What the task asks:
Every line below should be repeated exactly.

Data:
* * * * * * * * *

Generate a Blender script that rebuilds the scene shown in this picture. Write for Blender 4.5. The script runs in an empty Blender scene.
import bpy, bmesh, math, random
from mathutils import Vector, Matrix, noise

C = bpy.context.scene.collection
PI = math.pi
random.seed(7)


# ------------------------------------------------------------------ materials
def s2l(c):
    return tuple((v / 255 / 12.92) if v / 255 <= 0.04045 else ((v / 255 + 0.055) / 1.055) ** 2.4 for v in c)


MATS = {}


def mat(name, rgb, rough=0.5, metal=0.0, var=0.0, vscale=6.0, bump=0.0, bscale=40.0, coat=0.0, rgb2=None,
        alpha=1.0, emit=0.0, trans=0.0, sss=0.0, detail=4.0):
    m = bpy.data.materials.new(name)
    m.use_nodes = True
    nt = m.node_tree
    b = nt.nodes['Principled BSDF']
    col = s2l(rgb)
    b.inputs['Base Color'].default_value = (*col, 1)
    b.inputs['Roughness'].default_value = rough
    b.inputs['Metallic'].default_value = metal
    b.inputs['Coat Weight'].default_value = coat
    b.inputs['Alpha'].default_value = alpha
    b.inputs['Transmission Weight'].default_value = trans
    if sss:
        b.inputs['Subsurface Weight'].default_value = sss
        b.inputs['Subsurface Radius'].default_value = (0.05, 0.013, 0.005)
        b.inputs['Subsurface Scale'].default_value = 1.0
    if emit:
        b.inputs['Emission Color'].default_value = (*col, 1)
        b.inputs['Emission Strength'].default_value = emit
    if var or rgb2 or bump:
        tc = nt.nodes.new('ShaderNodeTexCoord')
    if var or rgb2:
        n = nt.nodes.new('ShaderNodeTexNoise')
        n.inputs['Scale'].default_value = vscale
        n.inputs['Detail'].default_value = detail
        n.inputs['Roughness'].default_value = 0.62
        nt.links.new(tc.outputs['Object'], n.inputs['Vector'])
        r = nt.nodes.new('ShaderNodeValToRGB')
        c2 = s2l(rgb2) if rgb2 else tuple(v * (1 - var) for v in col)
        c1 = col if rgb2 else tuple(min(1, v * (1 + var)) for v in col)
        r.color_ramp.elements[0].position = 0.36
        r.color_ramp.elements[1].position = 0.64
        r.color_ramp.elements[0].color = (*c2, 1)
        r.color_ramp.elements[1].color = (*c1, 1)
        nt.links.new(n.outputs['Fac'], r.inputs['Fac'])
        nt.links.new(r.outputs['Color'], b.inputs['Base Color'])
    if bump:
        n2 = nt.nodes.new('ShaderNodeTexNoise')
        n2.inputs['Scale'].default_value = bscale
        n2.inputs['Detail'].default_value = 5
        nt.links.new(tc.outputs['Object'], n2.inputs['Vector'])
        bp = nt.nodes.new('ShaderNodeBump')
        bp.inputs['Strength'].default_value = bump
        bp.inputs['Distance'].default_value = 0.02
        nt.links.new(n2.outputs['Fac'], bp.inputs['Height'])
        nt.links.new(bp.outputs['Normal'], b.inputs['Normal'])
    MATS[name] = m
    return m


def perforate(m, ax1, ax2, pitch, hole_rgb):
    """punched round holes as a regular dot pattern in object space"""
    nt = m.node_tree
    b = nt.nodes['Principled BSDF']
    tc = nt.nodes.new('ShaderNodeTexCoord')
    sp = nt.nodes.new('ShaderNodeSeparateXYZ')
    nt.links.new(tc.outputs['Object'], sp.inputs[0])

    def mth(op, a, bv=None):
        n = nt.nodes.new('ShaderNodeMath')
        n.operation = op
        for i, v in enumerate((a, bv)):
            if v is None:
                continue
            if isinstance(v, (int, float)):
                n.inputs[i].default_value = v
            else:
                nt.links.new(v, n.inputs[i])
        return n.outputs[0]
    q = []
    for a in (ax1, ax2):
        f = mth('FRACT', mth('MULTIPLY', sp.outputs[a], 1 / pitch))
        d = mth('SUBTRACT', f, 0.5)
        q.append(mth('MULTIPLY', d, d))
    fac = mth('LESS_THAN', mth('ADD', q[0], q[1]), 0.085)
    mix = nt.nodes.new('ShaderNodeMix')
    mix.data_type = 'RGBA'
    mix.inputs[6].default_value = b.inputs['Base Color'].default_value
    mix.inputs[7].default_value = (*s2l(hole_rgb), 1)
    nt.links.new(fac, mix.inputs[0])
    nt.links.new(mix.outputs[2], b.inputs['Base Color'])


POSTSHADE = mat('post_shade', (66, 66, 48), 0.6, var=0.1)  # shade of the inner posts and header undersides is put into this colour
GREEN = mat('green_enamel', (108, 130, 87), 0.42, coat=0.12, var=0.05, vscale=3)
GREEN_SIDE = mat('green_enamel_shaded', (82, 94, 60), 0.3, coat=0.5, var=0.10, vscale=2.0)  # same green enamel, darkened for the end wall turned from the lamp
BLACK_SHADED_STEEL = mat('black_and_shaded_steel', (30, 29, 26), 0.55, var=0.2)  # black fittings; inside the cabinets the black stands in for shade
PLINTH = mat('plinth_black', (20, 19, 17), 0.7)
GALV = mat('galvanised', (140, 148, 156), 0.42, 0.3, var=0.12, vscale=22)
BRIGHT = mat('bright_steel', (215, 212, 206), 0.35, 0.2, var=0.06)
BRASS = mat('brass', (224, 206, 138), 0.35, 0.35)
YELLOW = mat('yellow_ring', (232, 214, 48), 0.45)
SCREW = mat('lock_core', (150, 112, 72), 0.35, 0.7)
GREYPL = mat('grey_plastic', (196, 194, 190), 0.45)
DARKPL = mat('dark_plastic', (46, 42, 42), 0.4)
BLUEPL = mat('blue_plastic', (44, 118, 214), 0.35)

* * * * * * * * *

Output:
Generate a Blender script that rebuilds the scene shown in this picture. Write for Blender 4.5. The script runs in an empty Blender scene.
import bpy, bmesh, math, random
from mathutils import Vector, Matrix, noise

C = bpy.context.scene.collection
PI = math.pi
random.seed(7)


# ------------------------------------------------------------------ materials
def s2l(c):
    return tuple((v / 255 / 12.92) if v / 255 <= 0.04045 else ((v / 255 + 0.055) / 1.055) ** 2.4 for v in c)


MATS = {}


def mat(name, rgb, rough=0.5, metal=0.0, var=0.0, vscale=6.0, bump=0.0, bscale=40.0, coat=0.0, rgb2=None,
        alpha=1.0, emit=0.0, trans=0.0, sss=0.0, detail=4.0):
    m = bpy.data.materials.new(name)
    m.use_nodes = True
    nt = m.node_tree
    b = nt.nodes['Principled BSDF']
    col = s2l(rgb)
    b.inputs['Base Color'].default_value = (*col, 1)
    b.inputs['Roughness'].default_value = rough
    b.inputs['Metallic'].default_value = metal
    b.inputs['Coat Weight'].default_value = coat
    b.inputs['Alpha'].default_value = alpha
    b.inputs['Transmission Weight'].default_value = trans
    if sss:
        b.inputs['Subsurface Weight'].default_value = sss
        b.inputs['Subsurface Radius'].default_value = (0.05, 0.013, 0.005)
        b.inputs['Subsurface Scale'].default_value = 1.0
    if emit:
        b.inputs['Emission Color'].default_value = (*col, 1)
        b.inputs['Emission Strength'].default_value = emit
    if var or rgb2 or bump:
        tc = nt.nodes.new('ShaderNodeTexCoord')
    if var or rgb2:
        n = nt.nodes.new('ShaderNodeTexNoise')
        n.inputs['Scale'].default_value = vscale
        n.inputs['Detail'].default_value = detail
        n.inputs['Roughness'].default_value = 0.62
        nt.links.new(tc.outputs['Object'], n.inputs['Vector'])
        r = nt.nodes.new('ShaderNodeValToRGB')
        c2 = s2l(rgb2) if rgb2 else tuple(v * (1 - var) for v in col)
        c1 = col if rgb2 else tuple(min(1, v * (1 + var)) for v in col)
        r.color_ramp.elements[0].position = 0.36
        r.color_ramp.elements[1].position = 0.64
        r.color_ramp.elements[0].color = (*c2, 1)
        r.color_ramp.elements[1].color = (*c1, 1)
        nt.links.new(n.outputs['Fac'], r.inputs['Fac'])
        nt.links.new(r.outputs['Color'], b.inputs['Base Color'])
    if bump:
        n2 = nt.nodes.new('ShaderNodeTexNoise')
        n2.inputs['Scale'].default_value = bscale
        n2.inputs['Detail'].default_value = 5
        nt.links.new(tc.outputs['Object'], n2.inputs['Vector'])
        bp = nt.nodes.new('ShaderNodeBump')
        bp.inputs['Strength'].default_value = bump
        bp.inputs['Distance'].default_value = 0.02
        nt.links.new(n2.outputs['Fac'], bp.inputs['Height'])
        nt.links.new(bp.outputs['Normal'], b.inputs['Normal'])
    MATS[name] = m
    return m


def perforate(m, ax1, ax2, pitch, hole_rgb):
    """punched round holes as a regular dot pattern in object space"""
    nt = m.node_tree
    b = nt.nodes['Principled BSDF']
    tc = nt.nodes.new('ShaderNodeTexCoord')
    sp = nt.nodes.new('ShaderNodeSeparateXYZ')
    nt.links.new(tc.outputs['Object'], sp.inputs[0])

    def mth(op, a, bv=None):
        n = nt.nodes.new('ShaderNodeMath')
        n.operation = op
        for i, v in enumerate((a, bv)):
            if v is None:
                continue
            if isinstance(v, (int, float)):
                n.inputs[i].default_value = v
            else:
                nt.links.new(v, n.inputs[i])
        return n.outputs[0]
    q = []
    for a in (ax1, ax2):
        f = mth('FRACT', mth('MULTIPLY', sp.outputs[a], 1 / pitch))
        d = mth('SUBTRACT', f, 0.5)
        q.append(mth('MULTIPLY', d, d))
    fac = mth('LESS_THAN', mth('ADD', q[0], q[1]), 0.085)
    mix = nt.nodes.new('ShaderNodeMix')
    mix.data_type = 'RGBA'
    mix.inputs[6].default_value = b.inputs['Base Color'].default_value
    mix.inputs[7].default_value = (*s2l(hole_rgb), 1)
    nt.links.new(fac, mix.inputs[0])
    nt.links.new(mix.outputs[2], b.inputs['Base Color'])


POSTSHADE = mat('post_shade', (66, 66, 48), 0.6, var=0.1)  # shade of the inner posts and header undersides is put into this colour
GREEN = mat('green_enamel', (108, 130, 87), 0.42, coat=0.12, var=0.05, vscale=3)
GREEN_SIDE = mat('green_enamel_shaded', (82, 94, 60), 0.3, coat=0.5, var=0.10, vscale=2.0)  # same green enamel, darkened for the end wall turned from the lamp
BLACK_SHADED_STEEL = mat('black_and_shaded_steel', (30, 29, 26), 0.55, var=0.2)  # black fittings; inside the cabinets the black stands in for shade
PLINTH = mat('plinth_black', (20, 19, 17), 0.7)
GALV = mat('galvanised', (140, 148, 156), 0.42, 0.3, var=0.12, vscale=22)
BRIGHT = mat('bright_steel', (215, 212, 206), 0.35, 0.2, var=0.06)
BRASS = mat('brass', (224, 206, 138), 0.35, 0.35)
YELLOW = mat('yellow_ring', (232, 214, 48), 0.45)
SCREW = mat('lock_core', (150, 112, 72), 0.35, 0.7)
GREYPL = mat('grey_plastic', (196, 194, 190), 0.45)
DARKPL = mat('dark_plastic', (46, 42, 42), 0.4)
BLUEPL = mat('blue_plastic', (44, 118, 214), 0.35)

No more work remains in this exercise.